Top European authorities want to provide the continent's struggling carmakers with "breathing space" by granting them additional time to meet the 2025 emission reduction targets without facing fines, EU chief Ursula von der Leyen said Monday.
"There's a clear demand for more flexibility on CO2 targets," the European Commission president told reporters. "Instead of the annual compliance, companies will get three years."
Von der Leyen added companies would still have to "fulfill" the same targets.
"But it means more breathing space for industry. It means also more clarity," she said.
The European Union has prioritized tackling climate change and agreed to phase out new sales of combustion engine vehicles by 2035.
Starting this year, the EU is lowering the average emissions that new vehicles sold in the 27-country bloc are permitted to produce, with carmakers facing steep fines if they fail to comply.
EU industry chief Stephane Sejourne had pushed for flexibility to support automakers.
"We will not penalize the industry that we must help. In effect, the good students will be able to capitalize on their efforts, those who are behind will have more time," Sejourne said, welcoming the announcement.
Shares in Volkswagen, BMW and Mercedes-Benz rose after von der Leyen's comments
Industry sources said compliance would be based on the average of the period 2025-2027.
Meeting the targets relies on selling more electric vehicles, a segment where European carmakers lag Chinese and U.S. rivals.
"The targets stay the same. They have to fulfill the targets, but it means more breathing space for industry," von der Leyen said.
Hit by factory closures and now bracing for U.S. tariffs, EU carmakers have urged the Commission to grant relief from fines they say could rise to 15 billion euros ($15.7 billion) if their fleets do not meet the limits in 2025.
The proposal will still need approval from EU states and the European Parliament. France, Germany and Italy had spoken out against the fines.
The announcement is part of the bloc's push to protect the auto industry, which employs 13 million people and accounts for about 7% of Europe's gross domestic product (GDP).
It is also part of von der Leyen's broader effort to revive the EU's competitiveness as it falls further behind the United States and China.
She will announce her auto sector "action plan" on Wednesday after several rounds of talks with industry leaders about the steps the EU must take to support the crisis-ridden sector.
Groups calling for cleaner transport rules, however, criticized Monday's proposal.
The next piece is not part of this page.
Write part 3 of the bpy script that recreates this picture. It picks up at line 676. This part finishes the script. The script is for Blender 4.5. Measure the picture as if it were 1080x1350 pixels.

The Transport and Environment pressure group described it as an "unprecedented gift to Europe's car industry in the middle of a compliance year."
"Weakening the EU clean car rules rewards laggards and does little for Europe's car industry except to leave it further behind China on electric vehicles," William Todts, executive director of the clean transport advocacy group, said.
"The EU risks creating very damaging uncertainty about the electric vehicle transition in Europe," Todts said in a statement.